EXERCISE INPUT ::
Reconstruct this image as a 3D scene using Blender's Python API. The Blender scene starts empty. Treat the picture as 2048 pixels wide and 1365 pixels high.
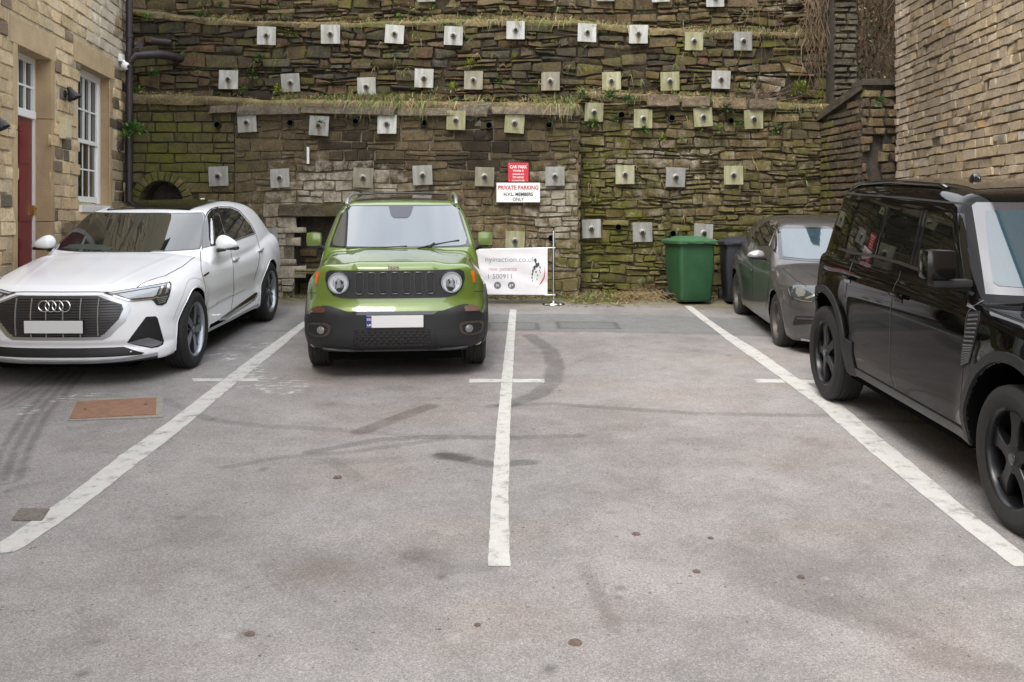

* * *

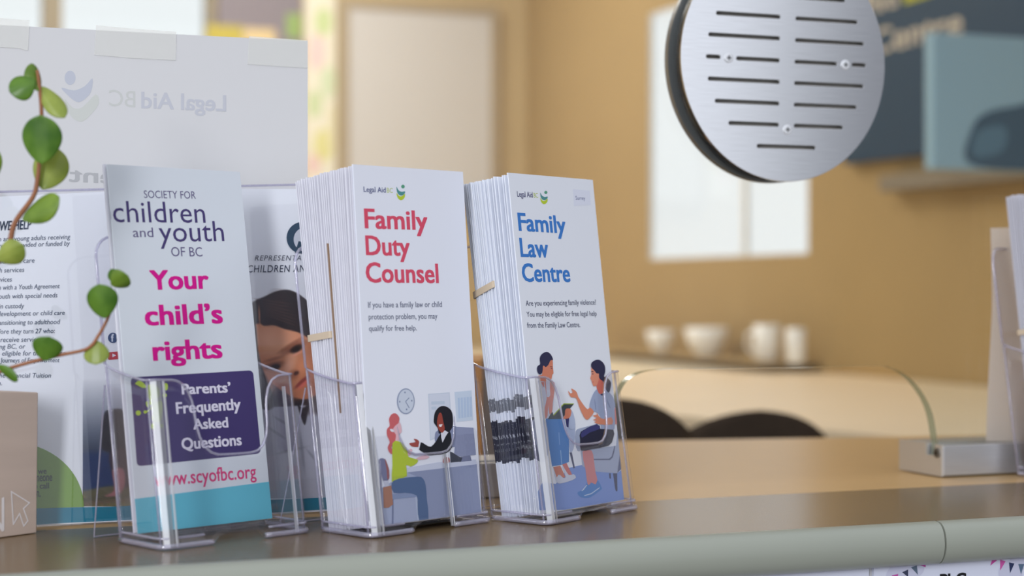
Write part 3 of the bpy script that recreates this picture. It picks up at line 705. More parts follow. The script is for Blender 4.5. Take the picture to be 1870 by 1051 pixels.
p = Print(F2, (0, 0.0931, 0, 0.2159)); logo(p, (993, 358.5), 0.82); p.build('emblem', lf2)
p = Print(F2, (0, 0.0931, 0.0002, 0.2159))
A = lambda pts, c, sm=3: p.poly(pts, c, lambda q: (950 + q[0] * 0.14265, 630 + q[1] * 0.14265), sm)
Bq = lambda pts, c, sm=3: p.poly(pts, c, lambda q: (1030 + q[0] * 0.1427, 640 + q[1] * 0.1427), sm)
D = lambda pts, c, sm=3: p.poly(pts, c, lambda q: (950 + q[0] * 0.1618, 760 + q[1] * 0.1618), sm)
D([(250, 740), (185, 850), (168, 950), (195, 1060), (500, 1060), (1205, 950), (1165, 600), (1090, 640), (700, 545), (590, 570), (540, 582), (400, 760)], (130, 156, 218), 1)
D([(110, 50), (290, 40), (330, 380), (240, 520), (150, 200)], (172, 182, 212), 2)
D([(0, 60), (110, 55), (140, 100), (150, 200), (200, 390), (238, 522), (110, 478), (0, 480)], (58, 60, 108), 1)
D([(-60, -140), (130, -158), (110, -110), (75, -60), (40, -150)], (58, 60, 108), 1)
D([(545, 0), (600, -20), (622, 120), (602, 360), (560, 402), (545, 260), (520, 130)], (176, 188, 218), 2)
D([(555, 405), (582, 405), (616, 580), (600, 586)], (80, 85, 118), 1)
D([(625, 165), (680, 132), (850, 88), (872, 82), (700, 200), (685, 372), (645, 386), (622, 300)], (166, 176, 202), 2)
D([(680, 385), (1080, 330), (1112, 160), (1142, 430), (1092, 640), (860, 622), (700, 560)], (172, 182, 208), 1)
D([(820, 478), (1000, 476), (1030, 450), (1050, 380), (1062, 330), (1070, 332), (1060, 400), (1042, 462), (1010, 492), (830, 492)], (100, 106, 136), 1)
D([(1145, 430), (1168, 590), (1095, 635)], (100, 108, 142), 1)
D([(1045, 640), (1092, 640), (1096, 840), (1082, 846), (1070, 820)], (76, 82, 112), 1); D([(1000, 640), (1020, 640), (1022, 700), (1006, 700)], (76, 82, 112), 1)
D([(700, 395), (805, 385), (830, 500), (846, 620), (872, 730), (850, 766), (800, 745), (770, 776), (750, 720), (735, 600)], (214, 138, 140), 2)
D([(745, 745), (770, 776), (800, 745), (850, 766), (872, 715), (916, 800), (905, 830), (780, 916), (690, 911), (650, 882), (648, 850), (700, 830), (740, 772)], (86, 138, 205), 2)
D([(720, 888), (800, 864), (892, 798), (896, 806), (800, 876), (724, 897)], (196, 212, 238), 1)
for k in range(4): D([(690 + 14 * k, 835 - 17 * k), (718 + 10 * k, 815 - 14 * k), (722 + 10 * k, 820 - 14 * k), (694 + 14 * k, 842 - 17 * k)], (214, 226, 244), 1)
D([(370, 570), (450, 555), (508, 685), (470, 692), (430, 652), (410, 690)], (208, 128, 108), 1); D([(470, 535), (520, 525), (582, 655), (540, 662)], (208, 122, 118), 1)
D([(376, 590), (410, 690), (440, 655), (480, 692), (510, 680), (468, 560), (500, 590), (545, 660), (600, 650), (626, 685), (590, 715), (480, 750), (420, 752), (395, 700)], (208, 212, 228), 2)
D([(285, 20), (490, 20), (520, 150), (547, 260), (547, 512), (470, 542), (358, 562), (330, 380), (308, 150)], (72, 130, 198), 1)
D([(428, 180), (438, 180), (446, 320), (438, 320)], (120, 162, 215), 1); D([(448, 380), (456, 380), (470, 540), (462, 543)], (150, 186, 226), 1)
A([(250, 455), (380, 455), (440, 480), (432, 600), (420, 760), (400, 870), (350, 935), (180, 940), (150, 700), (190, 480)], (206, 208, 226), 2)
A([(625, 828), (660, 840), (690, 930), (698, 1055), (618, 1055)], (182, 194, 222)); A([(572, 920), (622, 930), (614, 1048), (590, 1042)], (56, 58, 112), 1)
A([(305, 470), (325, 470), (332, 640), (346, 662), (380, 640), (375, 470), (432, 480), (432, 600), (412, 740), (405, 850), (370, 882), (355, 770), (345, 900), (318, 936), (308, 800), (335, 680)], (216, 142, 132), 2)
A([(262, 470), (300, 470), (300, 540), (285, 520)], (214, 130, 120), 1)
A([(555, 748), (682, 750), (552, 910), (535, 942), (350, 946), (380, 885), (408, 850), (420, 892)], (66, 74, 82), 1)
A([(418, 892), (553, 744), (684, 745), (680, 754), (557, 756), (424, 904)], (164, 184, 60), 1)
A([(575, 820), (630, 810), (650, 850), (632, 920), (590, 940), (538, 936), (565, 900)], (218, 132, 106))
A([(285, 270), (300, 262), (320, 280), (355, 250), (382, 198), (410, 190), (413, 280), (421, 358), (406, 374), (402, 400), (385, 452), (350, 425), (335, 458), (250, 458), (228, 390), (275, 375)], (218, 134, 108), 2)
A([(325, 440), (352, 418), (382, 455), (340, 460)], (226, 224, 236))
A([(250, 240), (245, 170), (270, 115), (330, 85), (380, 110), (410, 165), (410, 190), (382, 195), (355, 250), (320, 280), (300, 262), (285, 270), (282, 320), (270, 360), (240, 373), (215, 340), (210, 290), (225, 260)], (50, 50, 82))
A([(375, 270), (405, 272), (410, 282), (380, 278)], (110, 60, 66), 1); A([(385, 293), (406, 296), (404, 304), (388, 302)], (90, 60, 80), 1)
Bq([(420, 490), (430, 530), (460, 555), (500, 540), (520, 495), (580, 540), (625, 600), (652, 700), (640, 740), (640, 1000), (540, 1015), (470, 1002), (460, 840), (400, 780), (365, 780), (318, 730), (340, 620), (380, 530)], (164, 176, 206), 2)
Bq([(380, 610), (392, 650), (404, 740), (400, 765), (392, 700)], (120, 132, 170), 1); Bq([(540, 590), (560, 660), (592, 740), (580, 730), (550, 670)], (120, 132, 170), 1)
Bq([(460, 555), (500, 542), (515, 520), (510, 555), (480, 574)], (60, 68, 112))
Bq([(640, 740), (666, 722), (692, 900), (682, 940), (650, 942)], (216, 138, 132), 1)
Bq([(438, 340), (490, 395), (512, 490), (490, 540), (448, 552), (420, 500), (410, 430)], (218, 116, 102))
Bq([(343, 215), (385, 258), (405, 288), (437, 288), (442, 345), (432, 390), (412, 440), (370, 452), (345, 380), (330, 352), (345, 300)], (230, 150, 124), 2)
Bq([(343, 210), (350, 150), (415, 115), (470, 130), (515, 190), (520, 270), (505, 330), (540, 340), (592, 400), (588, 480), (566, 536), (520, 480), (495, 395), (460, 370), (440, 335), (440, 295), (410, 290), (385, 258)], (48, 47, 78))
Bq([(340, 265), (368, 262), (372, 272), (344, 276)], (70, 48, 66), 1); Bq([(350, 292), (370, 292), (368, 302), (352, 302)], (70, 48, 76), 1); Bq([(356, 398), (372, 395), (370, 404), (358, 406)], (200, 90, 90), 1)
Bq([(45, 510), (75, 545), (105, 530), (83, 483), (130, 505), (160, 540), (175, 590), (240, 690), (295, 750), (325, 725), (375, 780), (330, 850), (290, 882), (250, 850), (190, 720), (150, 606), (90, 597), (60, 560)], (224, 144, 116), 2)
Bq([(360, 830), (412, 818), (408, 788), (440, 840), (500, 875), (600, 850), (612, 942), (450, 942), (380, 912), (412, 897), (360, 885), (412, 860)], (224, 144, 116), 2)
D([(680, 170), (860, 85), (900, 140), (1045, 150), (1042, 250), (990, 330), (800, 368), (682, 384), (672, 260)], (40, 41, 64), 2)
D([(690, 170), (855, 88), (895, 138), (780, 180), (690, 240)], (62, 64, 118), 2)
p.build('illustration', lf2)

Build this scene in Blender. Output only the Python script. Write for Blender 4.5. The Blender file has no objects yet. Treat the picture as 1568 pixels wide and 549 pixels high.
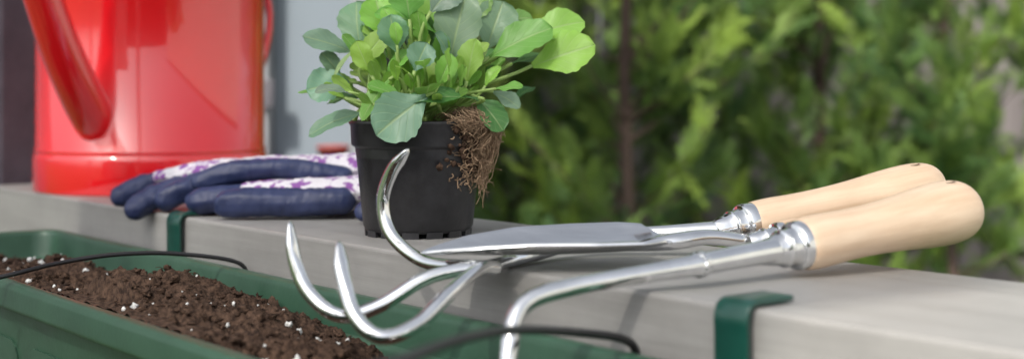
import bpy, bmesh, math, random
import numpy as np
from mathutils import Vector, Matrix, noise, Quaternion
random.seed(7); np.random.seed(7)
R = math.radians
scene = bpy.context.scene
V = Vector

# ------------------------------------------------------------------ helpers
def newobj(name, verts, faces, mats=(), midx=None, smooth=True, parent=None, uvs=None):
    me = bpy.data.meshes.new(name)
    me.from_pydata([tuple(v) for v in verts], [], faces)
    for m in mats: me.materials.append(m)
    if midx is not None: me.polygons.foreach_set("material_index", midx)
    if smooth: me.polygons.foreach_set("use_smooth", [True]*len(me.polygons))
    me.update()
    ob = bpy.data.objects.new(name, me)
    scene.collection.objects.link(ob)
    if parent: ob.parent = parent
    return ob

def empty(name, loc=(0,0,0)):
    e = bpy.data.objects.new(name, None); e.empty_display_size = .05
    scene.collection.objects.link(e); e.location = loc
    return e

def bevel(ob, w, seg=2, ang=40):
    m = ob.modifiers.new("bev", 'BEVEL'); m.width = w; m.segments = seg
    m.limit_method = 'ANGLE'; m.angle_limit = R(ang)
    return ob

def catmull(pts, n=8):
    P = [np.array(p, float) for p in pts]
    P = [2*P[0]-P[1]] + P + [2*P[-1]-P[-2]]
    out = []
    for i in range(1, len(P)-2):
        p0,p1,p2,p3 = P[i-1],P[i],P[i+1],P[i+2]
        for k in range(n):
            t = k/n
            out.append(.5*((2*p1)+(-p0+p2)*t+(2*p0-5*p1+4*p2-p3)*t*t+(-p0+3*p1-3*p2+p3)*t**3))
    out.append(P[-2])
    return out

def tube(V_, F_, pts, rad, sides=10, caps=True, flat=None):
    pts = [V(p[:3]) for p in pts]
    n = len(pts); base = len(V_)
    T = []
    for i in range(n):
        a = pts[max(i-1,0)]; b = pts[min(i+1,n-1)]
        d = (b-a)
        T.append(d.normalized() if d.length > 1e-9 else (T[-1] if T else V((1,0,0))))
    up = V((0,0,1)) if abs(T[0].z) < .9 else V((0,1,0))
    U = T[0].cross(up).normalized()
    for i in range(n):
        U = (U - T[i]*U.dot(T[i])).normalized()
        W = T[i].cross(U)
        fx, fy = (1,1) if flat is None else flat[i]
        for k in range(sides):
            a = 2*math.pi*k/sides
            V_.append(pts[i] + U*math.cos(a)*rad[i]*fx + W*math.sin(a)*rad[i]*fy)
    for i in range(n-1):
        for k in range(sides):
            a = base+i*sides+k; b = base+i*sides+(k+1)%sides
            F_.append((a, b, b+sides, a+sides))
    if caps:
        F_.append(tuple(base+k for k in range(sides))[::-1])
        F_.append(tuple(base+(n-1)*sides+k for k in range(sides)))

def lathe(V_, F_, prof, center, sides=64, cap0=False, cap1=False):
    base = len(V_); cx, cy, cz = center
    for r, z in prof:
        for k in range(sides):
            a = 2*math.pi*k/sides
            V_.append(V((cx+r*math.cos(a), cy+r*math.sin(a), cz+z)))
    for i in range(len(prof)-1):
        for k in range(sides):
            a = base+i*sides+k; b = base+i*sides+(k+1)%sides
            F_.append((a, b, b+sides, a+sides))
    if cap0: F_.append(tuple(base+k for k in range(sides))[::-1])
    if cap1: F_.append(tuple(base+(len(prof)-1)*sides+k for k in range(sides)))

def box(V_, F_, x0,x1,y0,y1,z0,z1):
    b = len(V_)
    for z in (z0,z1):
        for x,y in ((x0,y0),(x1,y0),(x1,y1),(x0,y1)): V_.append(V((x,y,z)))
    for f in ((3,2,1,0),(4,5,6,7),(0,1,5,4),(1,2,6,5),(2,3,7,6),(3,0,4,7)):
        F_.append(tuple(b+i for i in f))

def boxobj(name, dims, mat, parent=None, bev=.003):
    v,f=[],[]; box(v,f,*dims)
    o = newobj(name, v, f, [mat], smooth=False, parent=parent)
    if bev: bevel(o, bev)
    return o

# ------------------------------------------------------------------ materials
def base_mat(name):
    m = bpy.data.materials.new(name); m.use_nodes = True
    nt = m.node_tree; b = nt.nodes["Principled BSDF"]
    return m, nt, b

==

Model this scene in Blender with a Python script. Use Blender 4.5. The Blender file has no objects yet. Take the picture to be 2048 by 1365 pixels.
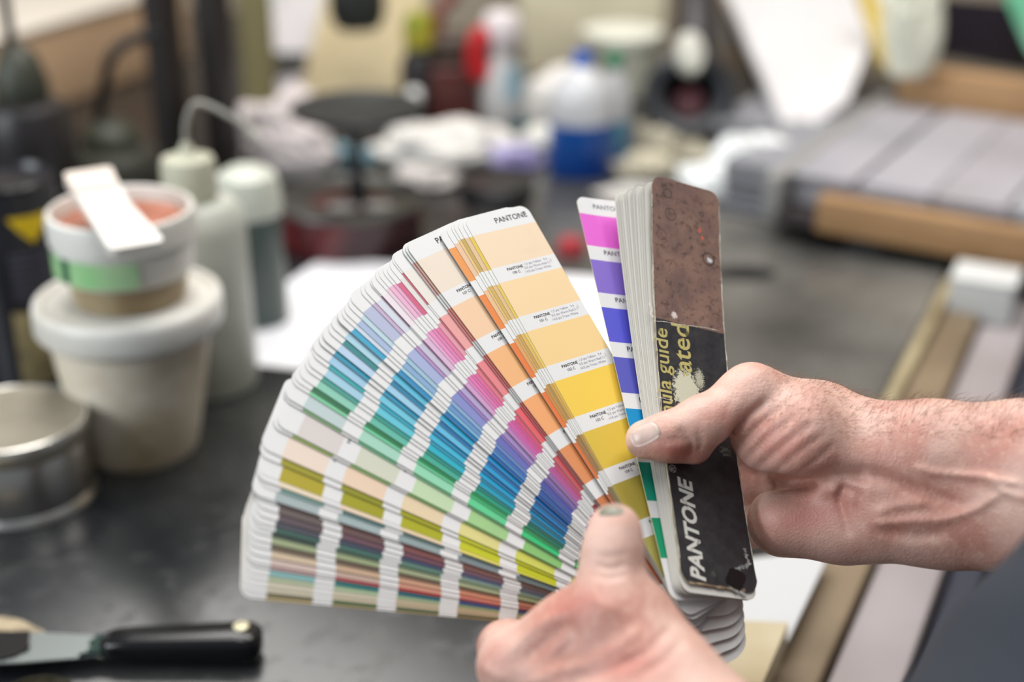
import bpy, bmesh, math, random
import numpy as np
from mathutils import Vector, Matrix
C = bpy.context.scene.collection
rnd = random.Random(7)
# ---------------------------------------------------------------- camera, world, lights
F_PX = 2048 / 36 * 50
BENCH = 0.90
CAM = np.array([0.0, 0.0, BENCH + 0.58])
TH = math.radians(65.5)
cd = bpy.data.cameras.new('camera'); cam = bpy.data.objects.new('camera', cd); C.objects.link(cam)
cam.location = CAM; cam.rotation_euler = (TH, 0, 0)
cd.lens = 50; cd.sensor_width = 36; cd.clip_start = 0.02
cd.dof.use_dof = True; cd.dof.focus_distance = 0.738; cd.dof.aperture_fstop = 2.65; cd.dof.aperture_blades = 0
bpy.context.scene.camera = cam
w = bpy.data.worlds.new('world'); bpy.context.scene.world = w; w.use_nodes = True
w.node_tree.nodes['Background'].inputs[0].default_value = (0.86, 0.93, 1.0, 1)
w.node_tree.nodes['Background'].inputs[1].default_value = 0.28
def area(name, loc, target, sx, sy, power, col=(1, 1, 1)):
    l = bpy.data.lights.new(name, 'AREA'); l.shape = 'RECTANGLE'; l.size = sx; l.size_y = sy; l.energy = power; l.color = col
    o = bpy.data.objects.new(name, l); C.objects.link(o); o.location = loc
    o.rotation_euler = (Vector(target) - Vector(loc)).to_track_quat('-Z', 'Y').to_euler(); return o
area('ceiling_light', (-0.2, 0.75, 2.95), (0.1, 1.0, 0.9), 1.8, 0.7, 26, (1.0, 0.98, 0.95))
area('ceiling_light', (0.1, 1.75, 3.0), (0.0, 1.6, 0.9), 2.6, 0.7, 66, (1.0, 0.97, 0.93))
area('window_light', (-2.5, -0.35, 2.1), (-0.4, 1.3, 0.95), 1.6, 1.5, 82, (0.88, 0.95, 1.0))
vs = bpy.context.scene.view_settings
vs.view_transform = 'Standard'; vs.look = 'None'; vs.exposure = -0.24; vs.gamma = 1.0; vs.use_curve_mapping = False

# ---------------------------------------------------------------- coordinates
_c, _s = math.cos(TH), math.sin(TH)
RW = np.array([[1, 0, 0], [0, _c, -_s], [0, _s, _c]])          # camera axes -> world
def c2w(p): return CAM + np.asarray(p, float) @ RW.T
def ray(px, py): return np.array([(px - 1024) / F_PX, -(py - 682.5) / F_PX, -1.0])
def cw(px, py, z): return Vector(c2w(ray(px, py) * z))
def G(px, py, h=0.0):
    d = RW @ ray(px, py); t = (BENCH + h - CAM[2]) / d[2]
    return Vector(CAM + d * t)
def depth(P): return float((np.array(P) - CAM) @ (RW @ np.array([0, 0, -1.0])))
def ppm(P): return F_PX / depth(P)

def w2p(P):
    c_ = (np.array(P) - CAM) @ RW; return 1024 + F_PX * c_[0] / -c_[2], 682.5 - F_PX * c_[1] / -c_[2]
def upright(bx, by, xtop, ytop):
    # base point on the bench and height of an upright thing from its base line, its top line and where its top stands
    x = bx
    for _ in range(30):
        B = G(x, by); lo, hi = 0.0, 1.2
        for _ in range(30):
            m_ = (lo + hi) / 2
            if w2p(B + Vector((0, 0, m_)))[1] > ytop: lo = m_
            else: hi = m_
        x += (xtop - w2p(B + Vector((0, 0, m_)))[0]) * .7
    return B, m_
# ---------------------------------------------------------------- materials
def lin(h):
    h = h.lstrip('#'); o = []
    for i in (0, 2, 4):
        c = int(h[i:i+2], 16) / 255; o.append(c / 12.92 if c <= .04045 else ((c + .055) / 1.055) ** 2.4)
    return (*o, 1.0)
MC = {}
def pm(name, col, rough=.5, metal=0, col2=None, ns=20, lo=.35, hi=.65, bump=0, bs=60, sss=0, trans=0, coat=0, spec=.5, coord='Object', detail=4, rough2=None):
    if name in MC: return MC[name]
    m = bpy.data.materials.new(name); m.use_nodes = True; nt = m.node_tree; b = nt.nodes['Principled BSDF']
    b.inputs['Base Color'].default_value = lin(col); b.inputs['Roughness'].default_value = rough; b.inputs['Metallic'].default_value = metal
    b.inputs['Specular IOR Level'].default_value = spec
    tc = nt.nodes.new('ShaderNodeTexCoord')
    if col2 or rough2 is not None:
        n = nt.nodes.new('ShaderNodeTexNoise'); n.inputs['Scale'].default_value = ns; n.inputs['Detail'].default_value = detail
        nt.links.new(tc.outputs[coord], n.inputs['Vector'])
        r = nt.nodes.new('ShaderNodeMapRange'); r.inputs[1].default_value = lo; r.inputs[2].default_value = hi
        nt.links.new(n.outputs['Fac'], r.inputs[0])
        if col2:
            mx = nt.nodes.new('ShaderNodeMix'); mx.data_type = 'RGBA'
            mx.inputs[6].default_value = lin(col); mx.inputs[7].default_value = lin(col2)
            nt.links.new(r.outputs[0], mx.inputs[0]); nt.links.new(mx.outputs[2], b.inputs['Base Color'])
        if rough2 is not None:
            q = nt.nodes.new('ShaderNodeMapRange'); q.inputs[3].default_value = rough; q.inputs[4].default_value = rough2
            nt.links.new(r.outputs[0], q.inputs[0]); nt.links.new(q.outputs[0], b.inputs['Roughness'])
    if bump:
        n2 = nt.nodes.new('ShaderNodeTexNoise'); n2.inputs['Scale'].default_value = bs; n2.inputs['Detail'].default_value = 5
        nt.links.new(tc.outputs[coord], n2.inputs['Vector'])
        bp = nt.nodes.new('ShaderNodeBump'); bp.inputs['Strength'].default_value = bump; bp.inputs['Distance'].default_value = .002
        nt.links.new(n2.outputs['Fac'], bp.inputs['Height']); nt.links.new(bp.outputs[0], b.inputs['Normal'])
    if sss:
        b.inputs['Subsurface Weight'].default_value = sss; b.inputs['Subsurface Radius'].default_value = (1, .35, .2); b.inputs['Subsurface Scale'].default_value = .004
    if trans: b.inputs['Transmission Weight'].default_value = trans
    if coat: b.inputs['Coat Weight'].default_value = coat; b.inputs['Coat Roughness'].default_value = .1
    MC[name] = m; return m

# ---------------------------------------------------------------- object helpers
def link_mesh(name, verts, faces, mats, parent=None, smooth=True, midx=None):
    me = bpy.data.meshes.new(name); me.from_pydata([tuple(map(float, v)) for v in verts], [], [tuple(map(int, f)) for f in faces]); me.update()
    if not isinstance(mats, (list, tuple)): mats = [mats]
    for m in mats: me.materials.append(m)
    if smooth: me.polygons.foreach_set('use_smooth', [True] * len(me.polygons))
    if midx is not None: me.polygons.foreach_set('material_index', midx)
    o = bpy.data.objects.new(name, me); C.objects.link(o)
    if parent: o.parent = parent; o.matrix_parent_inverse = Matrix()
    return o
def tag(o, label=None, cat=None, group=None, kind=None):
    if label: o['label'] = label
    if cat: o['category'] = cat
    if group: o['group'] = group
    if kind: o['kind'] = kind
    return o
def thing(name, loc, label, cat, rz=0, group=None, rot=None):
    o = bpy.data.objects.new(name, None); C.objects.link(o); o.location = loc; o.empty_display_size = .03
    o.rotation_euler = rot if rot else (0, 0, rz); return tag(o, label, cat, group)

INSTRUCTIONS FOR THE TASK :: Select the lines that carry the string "file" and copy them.

OUTPUT BELOW ::
Build this scene in Blender. Output only the Python script. Write for Blender 4.5. The Blender file has no objects yet. Treat the picture as 1568 pixels wide and 549 pixels high.
Model this scene in Blender with a Python script. Use Blender 4.5. The Blender file has no objects yet. Take the picture to be 2048 by 1365 pixels.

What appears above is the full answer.